START

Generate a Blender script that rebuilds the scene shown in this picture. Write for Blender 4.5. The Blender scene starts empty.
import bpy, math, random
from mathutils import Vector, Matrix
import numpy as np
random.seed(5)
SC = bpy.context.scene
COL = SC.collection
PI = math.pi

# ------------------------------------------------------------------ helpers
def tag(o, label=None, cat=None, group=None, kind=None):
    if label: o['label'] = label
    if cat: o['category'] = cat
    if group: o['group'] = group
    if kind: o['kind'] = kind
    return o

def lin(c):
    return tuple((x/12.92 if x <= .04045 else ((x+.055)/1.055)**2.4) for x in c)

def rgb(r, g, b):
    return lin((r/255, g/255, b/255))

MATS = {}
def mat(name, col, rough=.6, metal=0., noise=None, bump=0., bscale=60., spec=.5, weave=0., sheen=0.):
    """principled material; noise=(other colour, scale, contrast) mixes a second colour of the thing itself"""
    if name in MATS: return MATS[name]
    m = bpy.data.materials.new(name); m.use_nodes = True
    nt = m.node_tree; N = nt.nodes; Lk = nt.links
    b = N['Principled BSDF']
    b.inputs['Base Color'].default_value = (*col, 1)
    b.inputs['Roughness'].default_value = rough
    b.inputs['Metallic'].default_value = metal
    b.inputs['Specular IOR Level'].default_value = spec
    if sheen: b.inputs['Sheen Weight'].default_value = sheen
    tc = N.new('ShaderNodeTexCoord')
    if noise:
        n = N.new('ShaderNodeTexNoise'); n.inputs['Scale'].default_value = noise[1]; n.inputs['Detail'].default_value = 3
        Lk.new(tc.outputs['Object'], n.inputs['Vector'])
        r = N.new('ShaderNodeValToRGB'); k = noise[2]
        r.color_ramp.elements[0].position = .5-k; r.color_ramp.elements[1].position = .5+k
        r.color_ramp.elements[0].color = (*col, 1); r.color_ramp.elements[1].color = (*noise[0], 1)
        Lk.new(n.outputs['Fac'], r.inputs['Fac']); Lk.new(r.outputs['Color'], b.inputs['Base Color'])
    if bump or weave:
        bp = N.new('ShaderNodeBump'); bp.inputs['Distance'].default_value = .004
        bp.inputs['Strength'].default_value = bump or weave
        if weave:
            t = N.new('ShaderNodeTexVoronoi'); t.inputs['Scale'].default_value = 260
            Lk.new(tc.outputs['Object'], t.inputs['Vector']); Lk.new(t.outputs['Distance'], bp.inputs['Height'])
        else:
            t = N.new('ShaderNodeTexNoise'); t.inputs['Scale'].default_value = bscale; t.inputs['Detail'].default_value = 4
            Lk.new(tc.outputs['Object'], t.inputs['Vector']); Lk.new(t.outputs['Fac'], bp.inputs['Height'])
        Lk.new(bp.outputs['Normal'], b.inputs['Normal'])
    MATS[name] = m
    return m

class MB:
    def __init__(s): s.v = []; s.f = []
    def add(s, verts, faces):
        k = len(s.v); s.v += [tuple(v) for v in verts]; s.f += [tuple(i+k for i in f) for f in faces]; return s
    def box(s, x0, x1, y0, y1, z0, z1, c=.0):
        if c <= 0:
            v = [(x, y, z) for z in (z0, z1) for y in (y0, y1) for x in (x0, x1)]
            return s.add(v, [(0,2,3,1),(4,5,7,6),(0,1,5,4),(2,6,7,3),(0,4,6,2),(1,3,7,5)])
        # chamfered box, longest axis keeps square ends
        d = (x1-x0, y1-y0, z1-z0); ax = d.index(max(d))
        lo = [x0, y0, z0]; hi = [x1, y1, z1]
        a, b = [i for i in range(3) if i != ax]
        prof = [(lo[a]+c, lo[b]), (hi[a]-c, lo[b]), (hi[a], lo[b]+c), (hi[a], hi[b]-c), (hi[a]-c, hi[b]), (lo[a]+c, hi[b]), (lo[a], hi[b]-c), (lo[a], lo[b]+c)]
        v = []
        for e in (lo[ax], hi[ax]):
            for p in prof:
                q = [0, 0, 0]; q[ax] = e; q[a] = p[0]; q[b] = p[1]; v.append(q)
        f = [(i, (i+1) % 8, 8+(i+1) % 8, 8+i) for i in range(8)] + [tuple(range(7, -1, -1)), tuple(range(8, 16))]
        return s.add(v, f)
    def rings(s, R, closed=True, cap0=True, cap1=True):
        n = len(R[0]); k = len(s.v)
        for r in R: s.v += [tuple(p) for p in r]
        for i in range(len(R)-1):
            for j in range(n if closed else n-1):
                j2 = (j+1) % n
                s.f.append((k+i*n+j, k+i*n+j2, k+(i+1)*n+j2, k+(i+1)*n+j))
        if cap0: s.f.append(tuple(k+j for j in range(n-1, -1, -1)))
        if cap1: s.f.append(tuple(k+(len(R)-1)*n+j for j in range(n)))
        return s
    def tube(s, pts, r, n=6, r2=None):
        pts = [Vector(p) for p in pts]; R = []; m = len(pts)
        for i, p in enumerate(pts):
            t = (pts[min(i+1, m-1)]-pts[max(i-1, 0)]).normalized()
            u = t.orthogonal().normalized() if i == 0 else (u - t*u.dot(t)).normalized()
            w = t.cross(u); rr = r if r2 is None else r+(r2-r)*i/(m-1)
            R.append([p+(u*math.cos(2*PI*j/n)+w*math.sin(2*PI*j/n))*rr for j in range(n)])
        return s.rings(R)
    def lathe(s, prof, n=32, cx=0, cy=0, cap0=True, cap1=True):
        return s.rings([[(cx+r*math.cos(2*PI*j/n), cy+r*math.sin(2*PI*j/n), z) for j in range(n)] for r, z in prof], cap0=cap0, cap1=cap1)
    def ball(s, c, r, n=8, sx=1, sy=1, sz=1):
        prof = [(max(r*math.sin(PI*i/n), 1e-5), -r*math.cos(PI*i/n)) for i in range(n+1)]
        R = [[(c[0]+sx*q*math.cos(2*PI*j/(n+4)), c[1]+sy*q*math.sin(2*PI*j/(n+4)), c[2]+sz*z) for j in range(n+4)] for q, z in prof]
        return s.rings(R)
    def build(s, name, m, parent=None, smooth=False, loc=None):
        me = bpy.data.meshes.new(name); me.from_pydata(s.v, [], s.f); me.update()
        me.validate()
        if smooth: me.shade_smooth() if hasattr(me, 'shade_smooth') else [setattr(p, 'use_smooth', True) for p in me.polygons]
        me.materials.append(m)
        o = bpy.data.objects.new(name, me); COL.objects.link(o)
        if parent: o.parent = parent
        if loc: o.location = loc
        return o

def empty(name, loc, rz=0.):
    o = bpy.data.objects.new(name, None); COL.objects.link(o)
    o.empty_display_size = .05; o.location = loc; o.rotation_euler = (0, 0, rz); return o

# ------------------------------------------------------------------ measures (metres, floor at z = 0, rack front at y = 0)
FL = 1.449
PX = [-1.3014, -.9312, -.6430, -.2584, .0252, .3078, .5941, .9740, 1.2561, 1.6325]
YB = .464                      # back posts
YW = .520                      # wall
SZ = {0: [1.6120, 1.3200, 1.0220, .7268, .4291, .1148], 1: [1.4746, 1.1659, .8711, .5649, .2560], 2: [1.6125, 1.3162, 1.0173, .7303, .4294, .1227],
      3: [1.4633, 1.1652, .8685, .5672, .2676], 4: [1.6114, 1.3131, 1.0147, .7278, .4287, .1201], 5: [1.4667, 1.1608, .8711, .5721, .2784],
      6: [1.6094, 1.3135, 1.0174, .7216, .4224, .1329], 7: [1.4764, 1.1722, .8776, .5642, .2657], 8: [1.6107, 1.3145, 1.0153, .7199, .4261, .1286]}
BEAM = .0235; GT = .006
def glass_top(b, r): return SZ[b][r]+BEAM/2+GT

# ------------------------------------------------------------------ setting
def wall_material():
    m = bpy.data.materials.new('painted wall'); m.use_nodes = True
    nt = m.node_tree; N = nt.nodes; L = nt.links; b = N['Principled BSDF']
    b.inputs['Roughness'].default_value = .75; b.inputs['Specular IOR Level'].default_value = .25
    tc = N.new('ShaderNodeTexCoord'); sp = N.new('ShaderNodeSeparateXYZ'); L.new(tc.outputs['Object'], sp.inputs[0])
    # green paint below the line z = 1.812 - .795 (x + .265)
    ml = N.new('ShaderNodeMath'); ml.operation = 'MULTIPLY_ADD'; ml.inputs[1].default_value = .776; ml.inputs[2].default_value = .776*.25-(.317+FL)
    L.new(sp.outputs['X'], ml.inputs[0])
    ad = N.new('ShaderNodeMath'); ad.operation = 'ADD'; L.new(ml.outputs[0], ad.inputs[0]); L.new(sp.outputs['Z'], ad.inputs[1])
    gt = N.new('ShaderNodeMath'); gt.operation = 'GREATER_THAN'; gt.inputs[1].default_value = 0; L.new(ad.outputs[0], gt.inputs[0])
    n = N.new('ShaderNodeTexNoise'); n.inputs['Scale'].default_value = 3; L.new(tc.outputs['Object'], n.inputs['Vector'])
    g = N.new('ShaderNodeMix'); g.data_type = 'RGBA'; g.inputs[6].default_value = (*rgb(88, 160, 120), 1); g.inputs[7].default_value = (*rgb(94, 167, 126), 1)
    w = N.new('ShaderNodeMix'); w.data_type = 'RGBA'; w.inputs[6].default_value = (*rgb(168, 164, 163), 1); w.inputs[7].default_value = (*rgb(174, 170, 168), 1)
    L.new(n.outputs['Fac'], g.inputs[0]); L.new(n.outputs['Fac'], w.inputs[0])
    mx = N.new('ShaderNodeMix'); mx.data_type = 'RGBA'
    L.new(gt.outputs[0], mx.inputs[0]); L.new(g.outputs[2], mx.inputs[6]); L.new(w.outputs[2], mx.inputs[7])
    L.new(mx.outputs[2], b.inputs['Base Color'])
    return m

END

● Set problem
From the first line of the data through the line with "PI = math.pi", quote each line exactly and add nothing else.

● Reply to the exercise
Generate a Blender script that rebuilds the scene shown in this picture. Write for Blender 4.5. The Blender scene starts empty.
import bpy, math, random
from mathutils import Vector, Matrix
import numpy as np
random.seed(5)
SC = bpy.context.scene
COL = SC.collection
PI = math.pi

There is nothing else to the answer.